## DIRECTIVE
Write out the material below again, unchanged.

(Scene script records)
===

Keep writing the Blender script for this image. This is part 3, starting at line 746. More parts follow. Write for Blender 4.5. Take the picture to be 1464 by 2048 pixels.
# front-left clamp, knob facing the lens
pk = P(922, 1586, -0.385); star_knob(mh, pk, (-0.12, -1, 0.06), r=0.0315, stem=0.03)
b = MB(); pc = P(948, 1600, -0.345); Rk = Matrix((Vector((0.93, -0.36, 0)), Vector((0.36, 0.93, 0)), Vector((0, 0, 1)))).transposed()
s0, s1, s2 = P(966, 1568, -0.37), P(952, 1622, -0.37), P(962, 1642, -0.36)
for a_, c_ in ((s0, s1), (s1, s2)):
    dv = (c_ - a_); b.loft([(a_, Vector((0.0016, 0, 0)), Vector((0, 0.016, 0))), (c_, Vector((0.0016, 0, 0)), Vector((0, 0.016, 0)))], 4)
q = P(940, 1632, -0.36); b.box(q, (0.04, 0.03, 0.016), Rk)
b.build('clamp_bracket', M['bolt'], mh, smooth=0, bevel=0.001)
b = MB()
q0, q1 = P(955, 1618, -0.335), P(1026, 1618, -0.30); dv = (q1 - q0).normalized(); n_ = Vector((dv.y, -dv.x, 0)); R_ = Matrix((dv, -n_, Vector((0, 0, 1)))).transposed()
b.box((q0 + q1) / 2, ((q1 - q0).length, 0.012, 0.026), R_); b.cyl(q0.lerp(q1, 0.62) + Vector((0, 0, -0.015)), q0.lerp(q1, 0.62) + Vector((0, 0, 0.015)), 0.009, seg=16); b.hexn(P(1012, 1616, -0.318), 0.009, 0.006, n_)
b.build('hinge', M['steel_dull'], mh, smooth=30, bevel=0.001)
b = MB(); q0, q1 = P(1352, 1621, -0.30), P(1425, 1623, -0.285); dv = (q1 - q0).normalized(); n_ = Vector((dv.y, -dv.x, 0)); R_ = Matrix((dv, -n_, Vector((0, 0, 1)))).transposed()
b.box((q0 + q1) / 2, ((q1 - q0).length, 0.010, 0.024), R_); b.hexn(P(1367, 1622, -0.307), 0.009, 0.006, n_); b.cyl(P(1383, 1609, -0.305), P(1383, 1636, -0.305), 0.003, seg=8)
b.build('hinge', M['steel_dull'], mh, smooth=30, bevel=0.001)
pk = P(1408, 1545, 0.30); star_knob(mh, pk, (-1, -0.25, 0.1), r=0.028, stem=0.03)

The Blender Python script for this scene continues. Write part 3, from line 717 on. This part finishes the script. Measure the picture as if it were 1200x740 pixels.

===

## SOLUTION BELOW
Keep writing the Blender script for this image. This is part 3, starting at line 746. More parts follow. Write for Blender 4.5. Take the picture to be 1464 by 2048 pixels.
# front-left clamp, knob facing the lens
pk = P(922, 1586, -0.385); star_knob(mh, pk, (-0.12, -1, 0.06), r=0.0315, stem=0.03)
b = MB(); pc = P(948, 1600, -0.345); Rk = Matrix((Vector((0.93, -0.36, 0)), Vector((0.36, 0.93, 0)), Vector((0, 0, 1)))).transposed()
s0, s1, s2 = P(966, 1568, -0.37), P(952, 1622, -0.37), P(962, 1642, -0.36)
for a_, c_ in ((s0, s1), (s1, s2)):
    dv = (c_ - a_); b.loft([(a_, Vector((0.0016, 0, 0)), Vector((0, 0.016, 0))), (c_, Vector((0.0016, 0, 0)), Vector((0, 0.016, 0)))], 4)
q = P(940, 1632, -0.36); b.box(q, (0.04, 0.03, 0.016), Rk)
b.build('clamp_bracket', M['bolt'], mh, smooth=0, bevel=0.001)
b = MB()
q0, q1 = P(955, 1618, -0.335), P(1026, 1618, -0.30); dv = (q1 - q0).normalized(); n_ = Vector((dv.y, -dv.x, 0)); R_ = Matrix((dv, -n_, Vector((0, 0, 1)))).transposed()
b.box((q0 + q1) / 2, ((q1 - q0).length, 0.012, 0.026), R_); b.cyl(q0.lerp(q1, 0.62) + Vector((0, 0, -0.015)), q0.lerp(q1, 0.62) + Vector((0, 0, 0.015)), 0.009, seg=16); b.hexn(P(1012, 1616, -0.318), 0.009, 0.006, n_)
b.build('hinge', M['steel_dull'], mh, smooth=30, bevel=0.001)
b = MB(); q0, q1 = P(1352, 1621, -0.30), P(1425, 1623, -0.285); dv = (q1 - q0).normalized(); n_ = Vector((dv.y, -dv.x, 0)); R_ = Matrix((dv, -n_, Vector((0, 0, 1)))).transposed()
b.box((q0 + q1) / 2, ((q1 - q0).length, 0.010, 0.024), R_); b.hexn(P(1367, 1622, -0.307), 0.009, 0.006, n_); b.cyl(P(1383, 1609, -0.305), P(1383, 1636, -0.305), 0.003, seg=8)
b.build('hinge', M['steel_dull'], mh, smooth=30, bevel=0.001)
pk = P(1408, 1545, 0.30); star_knob(mh, pk, (-1, -0.25, 0.1), r=0.028, stem=0.03)

The Blender Python script for this scene continues. Write part 3, from line 717 on. This part finishes the script. Measure the picture as if it were 1200x740 pixels.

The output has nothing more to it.